Trends: Actions Speak Louder Than Words in Customer Loyalty
Published on February 25, 2009 by Esteban Kolsky
Let me ask you a question: would you recommend me to your friends and family? Yes, that question… the “L” question. If you say YES, then you are loyal. If you say NO, then you are not. That is an abusive oversimplification of a very, very complex topic - but one that we are able to make mostly because we don’t really understand Loyalty and we do think that everything in this world should be measured. That question (and its twin sister, “would you use the service or product again?”) supposedly measure loyalty. Why, there is even an entire methodology (NPS or Net Promoter Score) devoted to the study of the answer of those questions.
Alas, if you have my previous entry on loyalty you know that I think that Loyalty is so badly used in organizations that it is useless. Thus, asking those questions will not yield any insight into the loyalty of your customers, rather yield some insight into your customers’ ability to answer questions one way - and act a different one. I have not yet seen any proven correlation between answering those questions and being loyal (sorry Fred).
Now, let me turn the concept a little bit on its side. Let’s say for the sake of argument you could measure loyalty. Let’s say that you want to make sure that your customers would indeed recommend you to their friends and family, or even use the product or service again. Would you really take their word at face value? or would you rather have some proof, some evidence that they will act as they say they will? Yeah, thought so.
Here is the simple way to save yourself the money and not buy into the NPS hype and methodology. Don’t believe your customers’ words, believe their actions. Implement frequent shopper or user programs, adopt a referral program - and then see the value of your customers’ actions replace the empty words. Reward your customers for using you frequently (remember, it costs ten times or more to get a new customer as it does to retain an existing one - use those savings for good). Pay them, and their friends, for referring new people into your service or organizations. Make it worth their time to be loyal - and they will.
What do you think? Take their words or their actions? Have you done this? Want to talk more about it? Leave me some comments or email me (ekolsky[at]evergance[dot]com).
Copyright © 2009 Esteban Kolsky/ R Wang. All rights reserved.
3 Comments »
Esteban, are you saying that the money i’m spending capturing data in NPS is better off spent on referral program. Basically I’m asking if i’ve got $100 to spend on cs, where should i spend it?
Dom
Dominic,
I am absolutely saying that.
There are two reasons:
you can show a return on your investment for the money you spend on referral programs, not to mention that you are probably reducing your acquisition costs for new customers – remember, I don’t even have anecdotal evidence of an NPS score accurately predicting anything
you truly, honestly cannot measure loyalty over time – a customer may be satisfied with an interaction and say yes to an NPS question today, but in an hour feel differently.
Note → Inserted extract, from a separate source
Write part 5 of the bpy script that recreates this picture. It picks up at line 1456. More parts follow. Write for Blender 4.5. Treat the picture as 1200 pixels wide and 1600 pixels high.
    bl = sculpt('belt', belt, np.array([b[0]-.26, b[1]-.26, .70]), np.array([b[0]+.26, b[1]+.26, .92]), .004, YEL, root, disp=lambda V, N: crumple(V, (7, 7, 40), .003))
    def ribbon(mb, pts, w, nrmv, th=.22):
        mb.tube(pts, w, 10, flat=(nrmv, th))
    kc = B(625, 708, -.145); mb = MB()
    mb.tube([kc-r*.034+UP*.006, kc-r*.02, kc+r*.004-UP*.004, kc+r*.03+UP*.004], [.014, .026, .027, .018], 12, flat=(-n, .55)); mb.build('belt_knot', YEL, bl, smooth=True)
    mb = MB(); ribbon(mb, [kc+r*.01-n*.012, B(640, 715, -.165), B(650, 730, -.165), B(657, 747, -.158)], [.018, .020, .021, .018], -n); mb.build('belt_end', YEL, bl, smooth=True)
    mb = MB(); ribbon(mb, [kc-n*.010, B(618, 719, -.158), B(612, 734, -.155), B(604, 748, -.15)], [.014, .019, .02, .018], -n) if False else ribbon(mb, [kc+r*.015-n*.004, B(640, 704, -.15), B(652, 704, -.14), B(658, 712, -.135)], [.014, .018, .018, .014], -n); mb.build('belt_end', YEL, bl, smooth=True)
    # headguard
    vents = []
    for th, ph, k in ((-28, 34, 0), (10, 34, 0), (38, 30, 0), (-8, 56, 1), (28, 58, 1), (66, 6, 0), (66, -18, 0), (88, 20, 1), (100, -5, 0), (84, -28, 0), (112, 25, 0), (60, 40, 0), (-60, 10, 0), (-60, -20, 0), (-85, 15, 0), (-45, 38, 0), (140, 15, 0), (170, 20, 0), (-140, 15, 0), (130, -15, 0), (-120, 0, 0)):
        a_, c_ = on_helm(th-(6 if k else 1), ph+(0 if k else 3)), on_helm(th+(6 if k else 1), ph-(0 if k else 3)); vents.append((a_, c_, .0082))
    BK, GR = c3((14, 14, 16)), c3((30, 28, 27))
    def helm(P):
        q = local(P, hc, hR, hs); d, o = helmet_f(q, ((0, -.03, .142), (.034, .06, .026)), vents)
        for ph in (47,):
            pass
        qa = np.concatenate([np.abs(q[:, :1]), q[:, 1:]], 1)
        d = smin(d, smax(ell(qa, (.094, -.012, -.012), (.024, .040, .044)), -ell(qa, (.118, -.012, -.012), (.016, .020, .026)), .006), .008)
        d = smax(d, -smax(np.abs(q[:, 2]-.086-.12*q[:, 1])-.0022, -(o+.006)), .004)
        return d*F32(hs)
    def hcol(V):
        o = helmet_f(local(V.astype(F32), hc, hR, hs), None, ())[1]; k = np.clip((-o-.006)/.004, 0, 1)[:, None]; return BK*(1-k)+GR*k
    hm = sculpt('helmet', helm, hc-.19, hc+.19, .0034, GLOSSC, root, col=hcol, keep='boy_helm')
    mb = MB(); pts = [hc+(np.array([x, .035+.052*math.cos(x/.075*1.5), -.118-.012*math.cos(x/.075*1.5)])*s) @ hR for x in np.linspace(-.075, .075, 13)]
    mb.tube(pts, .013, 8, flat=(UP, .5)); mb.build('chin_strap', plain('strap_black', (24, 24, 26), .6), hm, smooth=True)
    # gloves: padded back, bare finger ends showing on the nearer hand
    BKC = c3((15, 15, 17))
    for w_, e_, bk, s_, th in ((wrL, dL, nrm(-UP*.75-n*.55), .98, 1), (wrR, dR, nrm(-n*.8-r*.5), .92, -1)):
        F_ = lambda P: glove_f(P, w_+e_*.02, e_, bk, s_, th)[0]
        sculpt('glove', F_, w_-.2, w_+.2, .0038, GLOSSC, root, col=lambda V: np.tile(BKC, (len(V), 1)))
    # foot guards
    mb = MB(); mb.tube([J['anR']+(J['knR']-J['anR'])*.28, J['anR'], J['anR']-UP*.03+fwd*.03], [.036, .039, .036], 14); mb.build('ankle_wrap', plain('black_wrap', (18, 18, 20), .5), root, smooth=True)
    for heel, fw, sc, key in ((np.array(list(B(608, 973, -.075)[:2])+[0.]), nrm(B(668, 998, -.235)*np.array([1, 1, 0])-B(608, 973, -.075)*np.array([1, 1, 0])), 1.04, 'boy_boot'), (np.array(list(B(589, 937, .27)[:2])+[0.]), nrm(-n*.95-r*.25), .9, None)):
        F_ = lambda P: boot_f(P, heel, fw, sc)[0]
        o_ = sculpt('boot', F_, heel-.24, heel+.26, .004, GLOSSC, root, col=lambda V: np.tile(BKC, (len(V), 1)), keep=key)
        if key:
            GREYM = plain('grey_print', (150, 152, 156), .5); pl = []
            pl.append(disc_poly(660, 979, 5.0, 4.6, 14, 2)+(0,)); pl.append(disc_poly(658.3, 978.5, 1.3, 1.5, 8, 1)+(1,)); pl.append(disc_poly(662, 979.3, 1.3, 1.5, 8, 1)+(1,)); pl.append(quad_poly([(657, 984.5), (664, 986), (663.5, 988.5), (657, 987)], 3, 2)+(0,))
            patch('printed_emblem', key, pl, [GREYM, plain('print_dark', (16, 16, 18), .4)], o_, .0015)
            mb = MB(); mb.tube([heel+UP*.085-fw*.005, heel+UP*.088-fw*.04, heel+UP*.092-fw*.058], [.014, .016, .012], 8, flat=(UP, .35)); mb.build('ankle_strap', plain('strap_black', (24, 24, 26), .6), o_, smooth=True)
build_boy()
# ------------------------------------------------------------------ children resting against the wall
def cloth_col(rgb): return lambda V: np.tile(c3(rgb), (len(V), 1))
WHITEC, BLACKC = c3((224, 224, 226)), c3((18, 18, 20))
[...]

The words, saying yes to a question, don’t have a proven correlation to actions – and that is my biggest problem with asking people how they would act in the future based on how they feel today. You cannot predict future behavior by asking how they will feel, but you can forecast it by paying for it. If you have $100 to invest, invest it in referral and loyalty programs, track the metrics and you will see your money coming back.
Thanks for reading, and for the question. I cover this in more detail in my blog in different entries, let me know if you need more details.
Great topic — I wrote a similar blog entry last week at http://www.customer.ology.com. Actions certainly do speak louder than words (whether we’re talking about our government, financial sector, management decisions about company events, or simple day-to-day interactions with customers!) Customer experience improvement depends on company-wide action on customer feedback.